Red Hat, everyones favorite Linux vendor, has an interesting research project called razor, which aims to unify parts of rpm and yum to have them share an efficent storage, as a user I hope this is one of those changes I will never notice outside maybe a performance increase. Not every change needs to be wizbang, with PackageKit being the way we interact with the package system, the average user will never notice razor but it will make his life better.. hopefully. I look forward to seeing where this goes, being a research project nothing ever needs to come of it which in a way fills me with joy, these little playful projects are part of what is so much fun about computers.. exploring.

Another Red Hat project, Spacewalk the freed future of the Red Hat Network Satelitte product.
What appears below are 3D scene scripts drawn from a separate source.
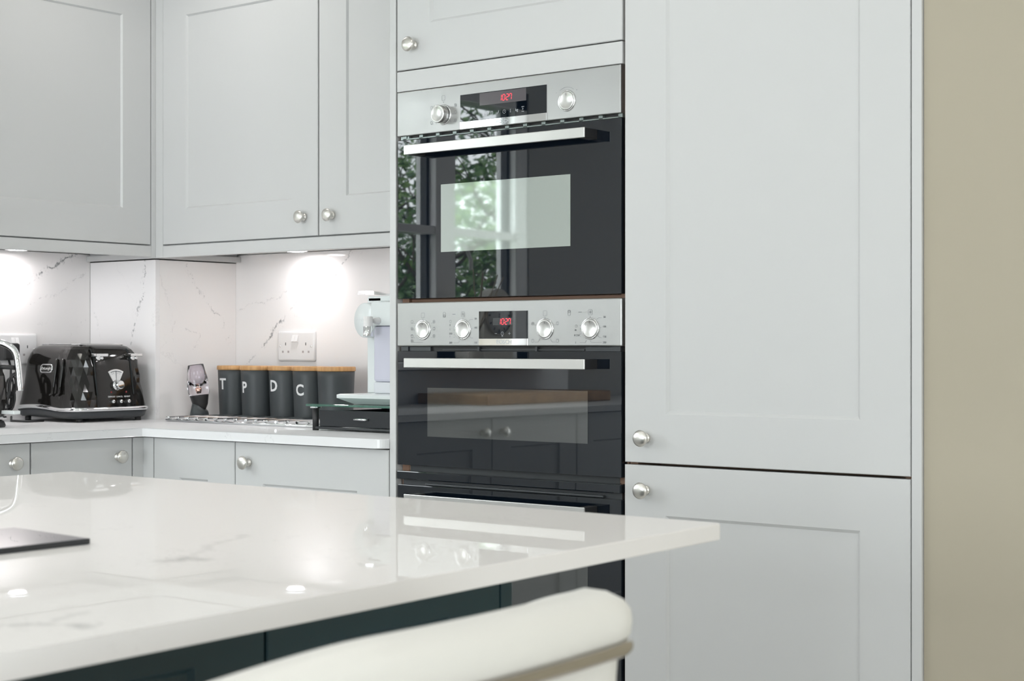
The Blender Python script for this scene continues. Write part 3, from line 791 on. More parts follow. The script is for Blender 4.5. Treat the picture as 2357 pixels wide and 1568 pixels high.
M2 = Matrix(((0, 1, 0, -1.7728), (1, 0, 0, -.030), (0, 0, 1, 1.0655), (0, 0, 0, 1)))
socket(M2, 'white double socket on the left wall behind the kettle handle', 0, (-1.765, .044, 1.0655))

# power plug and cable
t = thing('power_plug', (-1.75, -.005, 1.085), 'black plug with bundled black cable hanging in the left wall socket', 'plug')
build('plug_body', MB().box(-1.7640, -1.7180, -.022, .030, 1.078, 1.125, .006), BLKM, t)
mb = MB()
cab = [(-1.735, .004, 1.080), (-1.728, .006, 1.055), (-1.715, -.004, 1.02), (-1.712, -.012, 1.00)]
mb.tube(cab, .0032, 8)
for k in range(5):
    dy = (k-2)*.0065
    pts = []
    for i in range(28):
        a = 2*PI*i/28
        z = 1.012 + .048*math.cos(a) + .004*k
        pinch = .35 + .65*abs(math.cos(a))**.8
        y = -.012 + (.018*math.sin(a)+dy*.6)*pinch + .012*math.cos(a)
        pts.append((-1.700+.006*(k % 3)-.004*math.cos(a), y-.005, z-.03))
    mb.tube(pts, .0026, 8, closed=True)
mb.tube([(-1.70, -.012, .925), (-1.66, -.04, .9165), (-1.6, -.03, .9160), (-1.60, .02, .9160)], .0030, 8)
build('cable', mb, BLKM, t)
build('cable_tie', MB().box(-1.716, -1.690, -.028, -.006, .975, .985, .003), BLKM, t)

# ================================================================== canisters
def canister(x, y, letter, zc, label, rot=0.0):
    t = thing('storage_canister', (x, y, WT), label, 'canister', 'charcoal canisters with bamboo lids')
    H = .1365
    prof = [(.0420, 0), (.0438, .001), (.0445, .004), (.0452, .02), (.0490, .12), (.0497, H), (.0490, H+.0005), (0, H+.0005)]
    b = build('body', MB().lathe(prof, (x, y, WT), n=64), CAN, t)
    build('lid', MB().lathe([(.0470, H+.0006), (.0512, H+.0012), (.0522, H+.0025), (.0522, H+.0105), (.0512, H+.0125), (.049, H+.0130), (0, H+.0130)], (x, y, WT), n=64), BAMB, t, label='bamboo lid')
    if letter:
        # lettering wrapped round the front of the body
        mm = MB(); cu = Matrix(((1, 0, 0, 0), (0, 1, 0, 0), (0, 0, 1, 0), (0, 0, 0, 1)))
        mm.text(letter, .0400, cu, .0004, bold=.0009)
        for f in list(mm.bm.faces): pass
        bmesh.ops.subdivide_edges(mm.bm, edges=[e for e in mm.bm.edges if e.calc_length() > .006], cuts=3)
        # normalise height to 31 mm and put it upright
        zs = [v.co.y for v in mm.bm.verts]; xs = [v.co.x for v in mm.bm.verts]
        k = .031/(max(zs)-min(zs)); cz = (max(zs)+min(zs))/2; cx = (max(xs)+min(xs))/2
        for v in mm.bm.verts:
            u = (v.co.x-cx)*k*.95; z = zc+(v.co.y-cz)*k; hh = z-WT
            r = .0452+(.0490-.0452)*(hh-.02)/.10 + .0003 + v.co.z
            a = u/r+rot
            v.co = Vector((x+r*math.sin(a), y-r*math.cos(a), z))
        build('letter', mm, LETTER, b)
    return t
canister(-1.373, .500, 'T', 1.0110, 'charcoal canister lettered T with bamboo lid, leftmost of the row')
canister(-1.2695, .492, 'P', 1.0030, 'charcoal canister lettered P with bamboo lid', -.10)
canister(-1.165, .500, 'D', 1.0085, 'charcoal canister lettered D with bamboo lid', -.04)
canister(-1.0605, .490, 'C', .9990, 'charcoal canister lettered C with bamboo lid', .10)
canister(-.956, .480, None, 1.0, 'charcoal canister with no letter showing, rightmost of the row')

# ================================================================== wine aerator
ax, ay = -1.390, .382
t = thing('wine_aerator', (ax, ay, WT), 'small wine aerator with mauve clear cup tilted on a black stand', 'wine aerator')
# stand: truncated cone cut by a sloping top
mb = MB(); n = 40; lo = []; mid = []; hi = []
dirx = Vector((.7837, .6211, 0))
for i in range(n):
    a = 2*PI*i/n; d = Vector((math.cos(a), math.sin(a), 0)); s_ = d.dot(dirx)
    lo.append(Vector((ax, ay, WT)) + d*.0290); ht = .040-.017*s_; r = .0290-.012*(ht/.06)
    hi.append(Vector((ax, ay, WT+ht)) + d*r)
mb.loft([lo, hi]); build('stand', mb, CAN, t)
tilt = (Vector((0, 0, 1))-dirx*.12).normalized(); c0 = Vector((ax, ay, WT))+Vector((0, 0, .030))+dirx*.004
build('funnel', MB().lathe([(.012, -.006), (.021, .012), (.0255, .034), (.0265, .0385)], c0, tilt, 40), BLKM, t)
build('cup', MB().lathe([(.0275, .0390), (.0298, .046), (.0305, .062), (.0285, .085), (.0240, .110), (.0218, .1225), (.0205, .1240), (.0190, .121), (.0215, .100), (.0220, .082), (.0180, .068), (.009, .062), (0, .0612)], c0, tilt, 48, cap=False).lathe([(.0275, .0390), (0, .0390)], c0, tilt, 48, cap=False), MAUVE, t)
build('nozzle', MB().lathe([(.0040, .045), (.0060, .052), (.0060, .060), (0, .060)], c0, tilt, 20), ROSE, t)

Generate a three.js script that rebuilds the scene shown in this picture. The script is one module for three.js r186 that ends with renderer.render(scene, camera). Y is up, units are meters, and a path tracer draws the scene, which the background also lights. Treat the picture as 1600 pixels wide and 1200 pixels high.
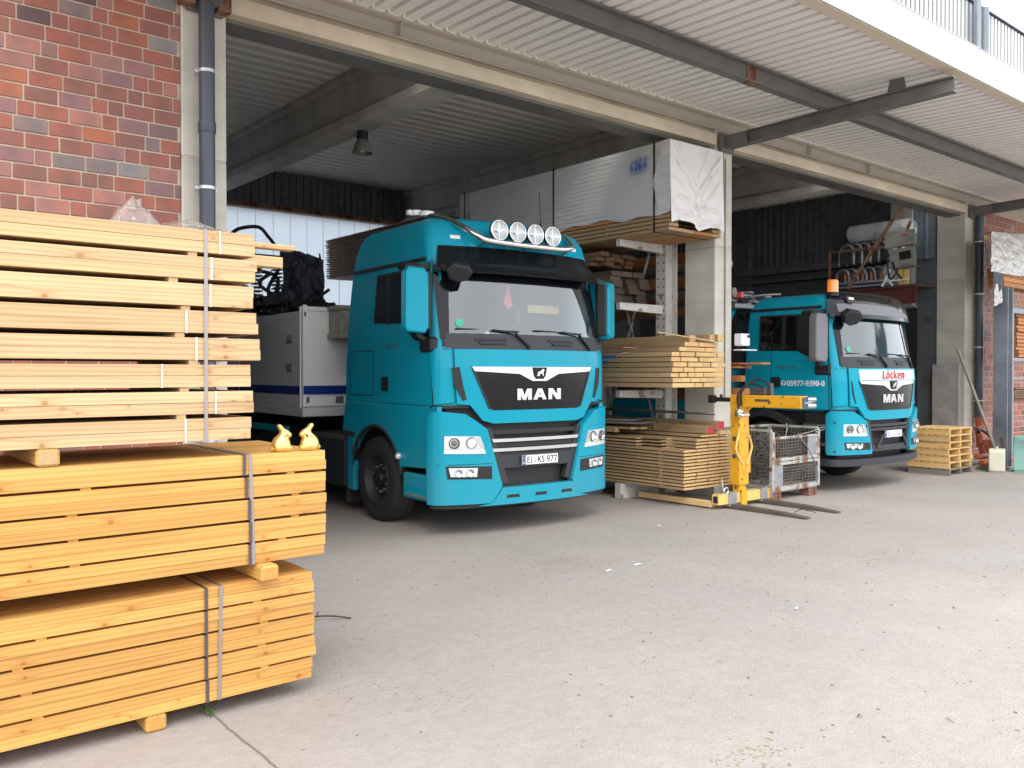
import * as THREE from 'three';
import { mergeGeometries } from 'three/addons/utils/BufferGeometryUtils.js';
import { FontLoader } from 'three/addons/loaders/FontLoader.js';
import { TextGeometry } from 'three/addons/geometries/TextGeometry.js';

// ---------------------------------------------------------------- camera, sky, sun, exposure
const scene = new THREE.Scene();
const camera = new THREE.PerspectiveCamera(47.92, 4 / 3, 0.05, 900);
camera.position.set(0, 1.8, 0);
camera.lookAt(0.638, 1.8 - 0.01334, -0.77);
{
  const W = 256, H = 128, d = new Float32Array(W * H * 4);
  for (let y = 0; y < H; y++) for (let x = 0; x < W; x++) {
    const up = Math.sin(((y + 0.5) / H - 0.5) * Math.PI), az = (x + 0.5) / W * 2 * Math.PI;
    const k = up < 0 ? 0.55 : 1.84 + 0.14 * up + 0.12 * Math.sin(az * 3 + 1) * Math.sin(up * 5 + az) + 0.08 * Math.sin(az * 7 + up * 11);
    const o = (y * W + x) * 4;
    d[o] = k * 0.955; d[o + 1] = k; d[o + 2] = k * 1.05; d[o + 3] = 1;
  }
  const t = new THREE.DataTexture(d, W, H, THREE.RGBAFormat, THREE.FloatType);
  t.mapping = THREE.EquirectangularReflectionMapping; t.magFilter = t.minFilter = THREE.LinearFilter; t.needsUpdate = true;
  scene.background = t; scene.environment = t;
}
const sun = new THREE.DirectionalLight(0xfff1de, 0.9);
sun.position.set(-14, 34, 22); sun.target.position.set(6, 0, -6);
sun.castShadow = true; sun.shadow.radius = 40; sun.shadow.mapSize.set(2048, 2048);
Object.assign(sun.shadow.camera, { left: -25, right: 25, top: 25, bottom: -25, near: 1, far: 120 });
scene.add(sun, sun.target);
const renderer = new THREE.WebGLRenderer({ antialias: true });
renderer.toneMapping = THREE.LinearToneMapping;
renderer.toneMappingExposure = 1.5;
renderer.shadowMap.enabled = true;

// ---------------------------------------------------------------- helpers
let seed = 20240417;
const rnd = () => { seed = (seed + 0x6D2B79F5) | 0; let t = Math.imul(seed ^ (seed >>> 15), 1 | seed); t = (t + Math.imul(t ^ (t >>> 7), 61 | t)) ^ t; return ((t ^ (t >>> 14)) >>> 0) / 4294967296; };
const rr = (a, b) => a + (b - a) * rnd();
const pick = (a) => a[Math.floor(rnd() * a.length)];
const clamp = (x, a, b) => Math.min(b, Math.max(a, x));
const lerp = (a, b, t) => a + (b - a) * t;
const sstep = (a, b, x) => { const t = clamp((x - a) / (b - a), 0, 1); return t * t * (3 - 2 * t); };
const V = (x, y, z) => new THREE.Vector3(x, y, z);
const C = (r, g, b) => new THREE.Color().setRGB(r, g, b);
const D2R = Math.PI / 180;

// tileable value noise
function hash(x, y, s) { let h = Math.imul(x, 374761393) ^ Math.imul(y, 668265263) ^ Math.imul(s, 974711); h = Math.imul(h ^ (h >>> 13), 1274126177); return ((h ^ (h >>> 16)) >>> 0) / 4294967296; }
function noise(u, v, px, py, s) {
  const x = u * px, y = v * py, ix = Math.floor(x), iy = Math.floor(y), fx = x - ix, fy = y - iy;
  const a = fx * fx * (3 - 2 * fx), b = fy * fy * (3 - 2 * fy), m = (n, p) => ((n % p) + p) % p;
  const x0 = m(ix, px), x1 = m(ix + 1, px), y0 = m(iy, py), y1 = m(iy + 1, py);
  return lerp(lerp(hash(x0, y0, s), hash(x1, y0, s), a), lerp(hash(x0, y1, s), hash(x1, y1, s), a), b);
}
const fbm = (u, v, p, q, s, o = 4) => { let t = 0, a = 0.5, n = 0; for (let i = 0; i < o; i++) { t += a * noise(u, v, p << i, q << i, s + i); n += a; a *= 0.5; } return t / n; };
const enc = (c) => clamp(Math.round(255 * (c <= 0.0031308 ? c * 12.92 : 1.055 * Math.pow(Math.max(c, 0), 1 / 2.4) - 0.055)), 0, 255);
function colorTex(w, h, fn, ru = 1, rv = 1) {
  const d = new Uint8Array(w * h * 4);
  for (let y = 0; y < h; y++) for (let x = 0; x < w; x++) { const c = fn((x + 0.5) / w, (y + 0.5) / h), o = (y * w + x) * 4; d[o] = enc(c[0]); d[o + 1] = enc(c[1]); d[o + 2] = enc(c[2]); d[o + 3] = 255; }
  return fin(d, w, h, ru, rv, true);
}
function grayTex(w, h, fn, ru = 1, rv = 1) {
  const d = new Uint8Array(w * h * 4);
  for (let y = 0; y < h; y++) for (let x = 0; x < w; x++) { const c = clamp(Math.round(255 * fn((x + 0.5) / w, (y + 0.5) / h)), 0, 255), o = (y * w + x) * 4; d[o] = d[o + 1] = d[o + 2] = c; d[o + 3] = 255; }
  return fin(d, w, h, ru, rv, false);
}
function fin(d, w, h, ru, rv, srgb) {
  const t = new THREE.DataTexture(d, w, h, THREE.RGBAFormat);
  t.wrapS = t.wrapT = THREE.RepeatWrapping; t.magFilter = THREE.LinearFilter; t.minFilter = THREE.LinearMipmapLinearFilter; t.generateMipmaps = true;
  if (srgb) t.colorSpace = THREE.SRGBColorSpace;
  t.repeat.set(ru, rv); t.needsUpdate = true; return t;
}

// ---------------------------------------------------------------- textures (uv in metres; repeat = 1 / tile size)
const knots = []; for (let i = 0; i < 26; i++) knots.push([rnd(), rnd(), rr(0.004, 0.017), rr(0.5, 1)]);
const woodFn = (contrast) => (u, v) => {
  let vv = v, k = 0;
  for (const [ku, kv, r, s] of knots) {
    let du = Math.abs(u - ku); du = Math.min(du, 1 - du) * 2.4; let dv = v - kv; dv -= Math.round(dv); dv *= 0.6;
    const q = Math.hypot(du * 0.45, dv), g = Math.exp(-(q * q) / (r * r * 5));
    vv += g * Math.sign(dv || 1) * 0.02; const e = Math.hypot(du * 0.75, dv) / r; k = Math.max(k, s * (1 - sstep(0.55, 1.15, e)) * (0.75 + 0.25 * Math.sin(e * 14)) + 0.32 * s * g);
  }
  const warp = 0.035 * (fbm(u, v, 2, 3, 5, 3) - 0.5);
  const ring = 0.5 + 0.5 * Math.sin((vv + warp) * 6.2832 * 26 + 5 * noise(u, vv, 2, 5, 9));
  const fib = fbm(u, vv, 10, 220, 21, 2), big = fbm(u, v, 3, 6, 31, 3);
  const m = 1 - contrast * (0.16 * ring * ring + 0.22 * (fib - 0.5) + 0.42 * (big - 0.5));
  const f = clamp(k, 0, 1);
  return [clamp(m * lerp(0.93, 0.62, f), 0, 1), clamp(m * lerp(0.90, 0.40, f) * (1 - 0.05 * ring), 0, 1), clamp(m * lerp(0.86, 0.20, f) * (1 - 0.1 * ring), 0, 1)];
};
const woodT = colorTex(1024, 512, woodFn(1), 1 / 2.4, 1 / 0.6);
const woodB = grayTex(512, 512, (u, v) => 0.5 + 0.5 * (fbm(u, v, 8, 160, 55, 2) - 0.5) + 0.3 * (fbm(u, v, 12, 12, 57, 2) - 0.5), 1 / 1.2, 1 / 0.3);
const endT = colorTex(256, 256, (u, v) => {
  const x = u - 0.5, y = v + 0.7, r = Math.hypot(x, y), m = 0.84 - 0.16 * (0.5 + 0.5 * Math.sin(r * 150 + 6 * noise(u, v, 4, 4, 3))) - 0.25 * (fbm(u, v, 6, 6, 8) - 0.5) - (noise(u, v, 40, 3, 4) > 0.93 ? 0.18 : 0);
  return [m, m * 0.95, m * 0.88];
}, 1 / 0.2, 1 / 0.2);
const mottle = colorTex(512, 512, (u, v) => { const m = 0.72 + 0.5 * (fbm(u, v, 4, 4, 71, 5) - 0.2) * 0.8 - (noise(u, v, 128, 128, 77) > 0.9 ? 0.12 : 0); return [m, m * (0.96 + 0.1 * (fbm(u, v, 3, 3, 81) - 0.5)), m * (0.93 + 0.16 * (fbm(u, v, 3, 3, 91) - 0.5))]; }, 1 / 0.9, 1 / 0.9);
const brickT = colorTex(512, 512, (u, v) => { const f = 0.8 * sstep(0.50, 0.72, fbm(u, v, 5, 7, 271, 3)), g = 0.5 * sstep(0.55, 0.72, fbm(u, v, 4, 9, 275, 3)), m = 0.86 + 0.3 * (fbm(u, v, 12, 12, 277, 4) - 0.5) - (noise(u, v, 110, 110, 279) > 0.92 ? 0.12 : 0); return [m * lerp(1, 0.72, f), m * lerp(lerp(0.97, 0.86, f), 1.0, g * 0.6), m * lerp(lerp(0.93, 0.94, f), 0.98, g)]; }, 1 / 1.3, 1 / 1.3);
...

I’ll probably never use it, I have very few machines but Fedora isn’t all about me. I can see this becoming a really powerful tool to position Fedora for admins. With all the work the Fedora community puts into making Fedora rock on the desktop, I think it’s nice to see that we also cater to the admin population. Fedora is a platform which you can make into what you need, the defaults for the spin we promote might be set for a desktop but that is easily changed with the tools we have available.

Just 3 of the projects that got me excited, it is one thing I love about Linux, there is always something interesting going on. Just look at the F10 Feature plan as it grows the next month or so, enjoy looking forward to seeing it in action on your Fedora desktop soon and maybe you can catch a glimpse early on Fedora TV vod/podcast. Which is probably if I have to mention something which I am personally the most excited about  Fedora TV would be it. I see it as a good advertisement channel for Fedora and a good way for us to show off new features, interesting bits of work, maybe some day conference talks and video interviews. I would love a good Fedora insider podcast to compliment it for the heavier topics, lenghty interviews and that kind of thing.